--- START Stored records ---
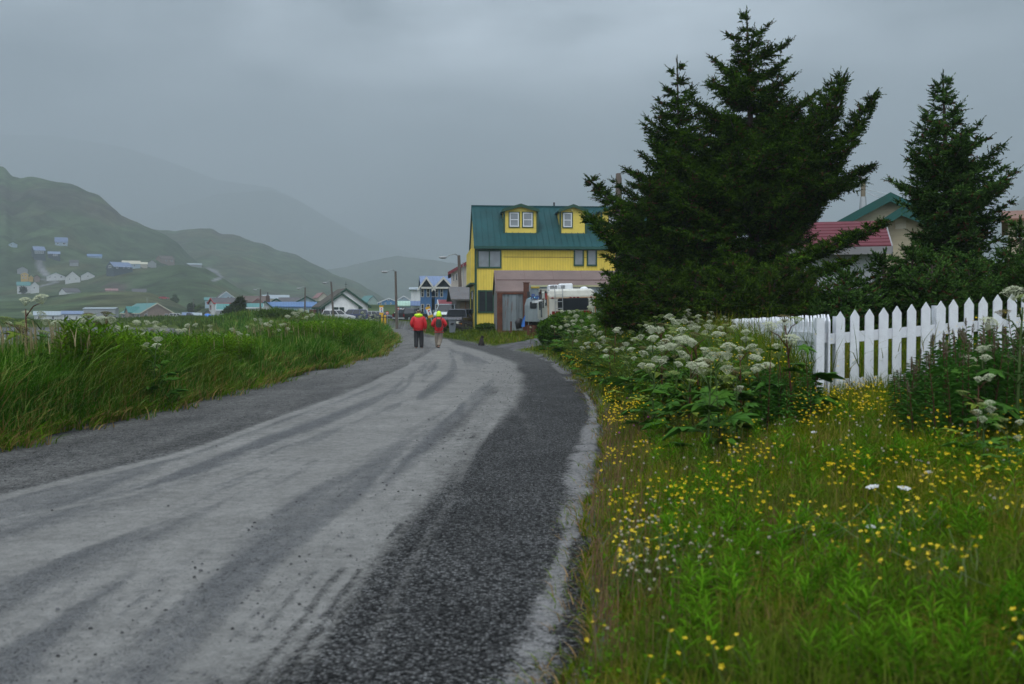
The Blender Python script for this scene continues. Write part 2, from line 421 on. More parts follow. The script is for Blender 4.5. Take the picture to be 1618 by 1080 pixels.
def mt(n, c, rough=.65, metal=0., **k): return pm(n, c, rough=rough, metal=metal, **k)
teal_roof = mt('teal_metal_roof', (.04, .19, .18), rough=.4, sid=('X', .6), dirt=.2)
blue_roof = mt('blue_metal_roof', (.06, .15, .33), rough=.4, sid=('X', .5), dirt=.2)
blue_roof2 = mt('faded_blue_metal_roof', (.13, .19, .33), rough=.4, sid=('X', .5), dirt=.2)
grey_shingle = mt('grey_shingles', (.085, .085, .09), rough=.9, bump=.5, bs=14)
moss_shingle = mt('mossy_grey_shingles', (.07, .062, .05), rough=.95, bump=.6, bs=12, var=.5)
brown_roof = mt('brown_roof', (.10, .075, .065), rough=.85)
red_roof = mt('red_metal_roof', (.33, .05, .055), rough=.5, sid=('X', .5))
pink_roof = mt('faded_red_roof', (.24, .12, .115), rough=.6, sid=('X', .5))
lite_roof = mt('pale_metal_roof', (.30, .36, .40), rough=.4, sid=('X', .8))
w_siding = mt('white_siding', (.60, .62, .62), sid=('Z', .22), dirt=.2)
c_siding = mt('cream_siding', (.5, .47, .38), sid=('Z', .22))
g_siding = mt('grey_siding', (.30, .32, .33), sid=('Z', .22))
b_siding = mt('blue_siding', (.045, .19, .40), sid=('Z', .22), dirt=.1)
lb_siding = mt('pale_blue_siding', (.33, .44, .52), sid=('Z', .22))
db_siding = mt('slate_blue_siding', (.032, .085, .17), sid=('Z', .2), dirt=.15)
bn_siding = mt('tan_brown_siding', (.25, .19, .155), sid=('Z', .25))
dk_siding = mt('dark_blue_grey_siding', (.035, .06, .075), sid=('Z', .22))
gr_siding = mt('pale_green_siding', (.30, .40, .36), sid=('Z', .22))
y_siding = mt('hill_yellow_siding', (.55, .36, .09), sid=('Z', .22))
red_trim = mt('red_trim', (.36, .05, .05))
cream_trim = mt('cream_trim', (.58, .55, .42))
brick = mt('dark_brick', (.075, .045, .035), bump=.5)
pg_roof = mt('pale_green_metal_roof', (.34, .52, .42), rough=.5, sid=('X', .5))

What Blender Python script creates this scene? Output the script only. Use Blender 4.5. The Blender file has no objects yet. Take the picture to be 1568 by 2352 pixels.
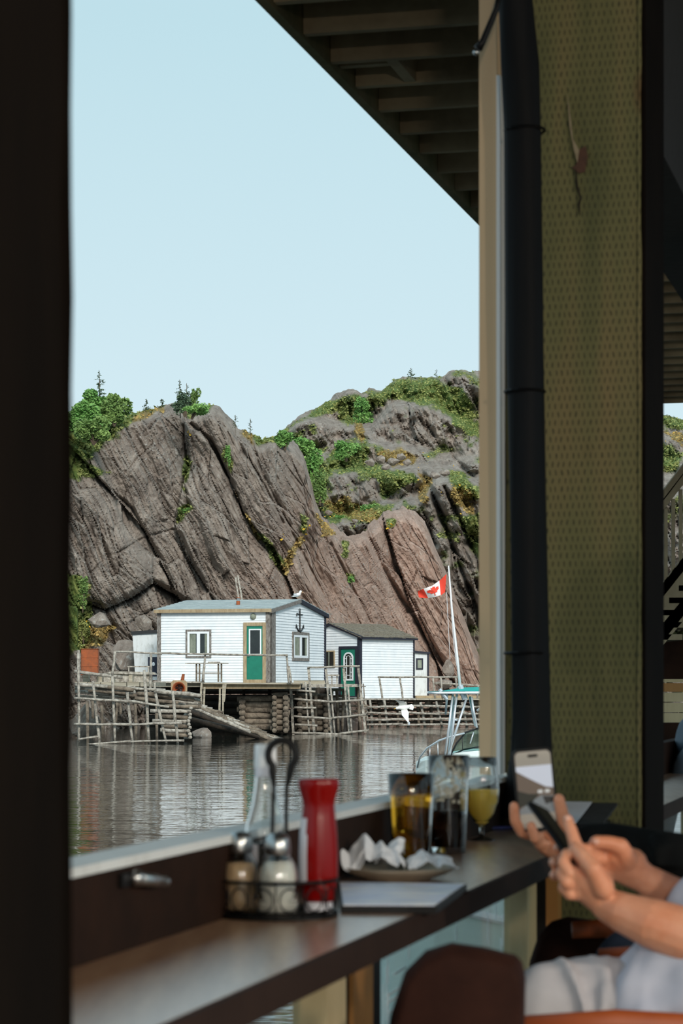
--- END Stored records ---
### Goal:
Quote the records in full and exactly; skip any image.

### Expected answer:
The Blender Python script for this scene continues. Write part 2, from line 421 on. More parts follow. The script is for Blender 4.5. Take the picture to be 1618 by 1080 pixels.
def mt(n, c, rough=.65, metal=0., **k): return pm(n, c, rough=rough, metal=metal, **k)
teal_roof = mt('teal_metal_roof', (.04, .19, .18), rough=.4, sid=('X', .6), dirt=.2)
blue_roof = mt('blue_metal_roof', (.06, .15, .33), rough=.4, sid=('X', .5), dirt=.2)
blue_roof2 = mt('faded_blue_metal_roof', (.13, .19, .33), rough=.4, sid=('X', .5), dirt=.2)
grey_shingle = mt('grey_shingles', (.085, .085, .09), rough=.9, bump=.5, bs=14)
moss_shingle = mt('mossy_grey_shingles', (.07, .062, .05), rough=.95, bump=.6, bs=12, var=.5)
brown_roof = mt('brown_roof', (.10, .075, .065), rough=.85)
red_roof = mt('red_metal_roof', (.33, .05, .055), rough=.5, sid=('X', .5))
pink_roof = mt('faded_red_roof', (.24, .12, .115), rough=.6, sid=('X', .5))
lite_roof = mt('pale_metal_roof', (.30, .36, .40), rough=.4, sid=('X', .8))
w_siding = mt('white_siding', (.60, .62, .62), sid=('Z', .22), dirt=.2)
c_siding = mt('cream_siding', (.5, .47, .38), sid=('Z', .22))
g_siding = mt('grey_siding', (.30, .32, .33), sid=('Z', .22))
b_siding = mt('blue_siding', (.045, .19, .40), sid=('Z', .22), dirt=.1)
lb_siding = mt('pale_blue_siding', (.33, .44, .52), sid=('Z', .22))
db_siding = mt('slate_blue_siding', (.032, .085, .17), sid=('Z', .2), dirt=.15)
bn_siding = mt('tan_brown_siding', (.25, .19, .155), sid=('Z', .25))
dk_siding = mt('dark_blue_grey_siding', (.035, .06, .075), sid=('Z', .22))
gr_siding = mt('pale_green_siding', (.30, .40, .36), sid=('Z', .22))
y_siding = mt('hill_yellow_siding', (.55, .36, .09), sid=('Z', .22))
red_trim = mt('red_trim', (.36, .05, .05))
cream_trim = mt('cream_trim', (.58, .55, .42))
brick = mt('dark_brick', (.075, .045, .035), bump=.5)
pg_roof = mt('pale_green_metal_roof', (.34, .52, .42), rough=.5, sid=('X', .5))

What Blender Python script creates this scene? Output the script only. Use Blender 4.5. The Blender file has no objects yet. Take the picture to be 1568 by 2352 pixels.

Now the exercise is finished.